For me, the potential usefulness of this book was almost entirely undermined by problems that could have rather easily been corrected. The book appears to have had no editor, and it appears that nobody read or corrected the page proofs. The text is strewn with examples of wrong or confusing punctuation, poor word choice, contradictions, and other sources of confusion. I could here cite 50 or 100 examples, but the abused reader will discover them soon enough. With careful writing, all the material in this book could have been presented in a way that would have reduced my reading time by 50% or more and greatly improved my comprehension, not by reducing the length of the text, but by organizing the material and by making each sentence clear. Often, while studying the book, I wondered whether I was losing my ability to read and understand text (on page 64, column 1, bottom chart: where did the C alleles come from?; in the chart on page 124, column 2, is the second “year 1” supposed to be “year 2”?, etc.).
It is clear that the authors have had much experience in plant breeding, and this experience is the basis of much of what is valuable in this book. Nonetheless, they make a few surprising assertions. On page 8 we read: “Yield increases of more than 100% have been found between single cross maize cultivars over the traditional homozygous cultivars.” Traditional maize cultivars have never been homozygous – they were open-pollinated heterozygous populations. There are other statements and ideas with which readers will disagree, but in general, most of the information in the book is sound and useful, if a reader has the patience to sort through the words and sentences to find the ideas.

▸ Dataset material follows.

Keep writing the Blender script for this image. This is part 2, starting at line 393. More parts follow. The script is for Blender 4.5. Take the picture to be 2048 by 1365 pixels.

On first reading the title of the book: An Introduction to Plant Breeding, I feared that it might be a superficial, watered-down retelling of basic information. This was definitely not the case. However, I would never recommend the book to a beginning student. It is hard to read, uses advanced technical terms long before it defines them, and conveys little of the excitement that might make a student want to enter the profession. The beauty, power, and simplicity of plant breeding do not come through in this book. As a seasoned plant breeder, I found useful and interesting information in every chapter but was totally frustrated by the writing. I wish a new and carefully edited edition of this book could immediately be made available, or at least that a list of corrections could be prepared and sent electronically to everyone who buys this book.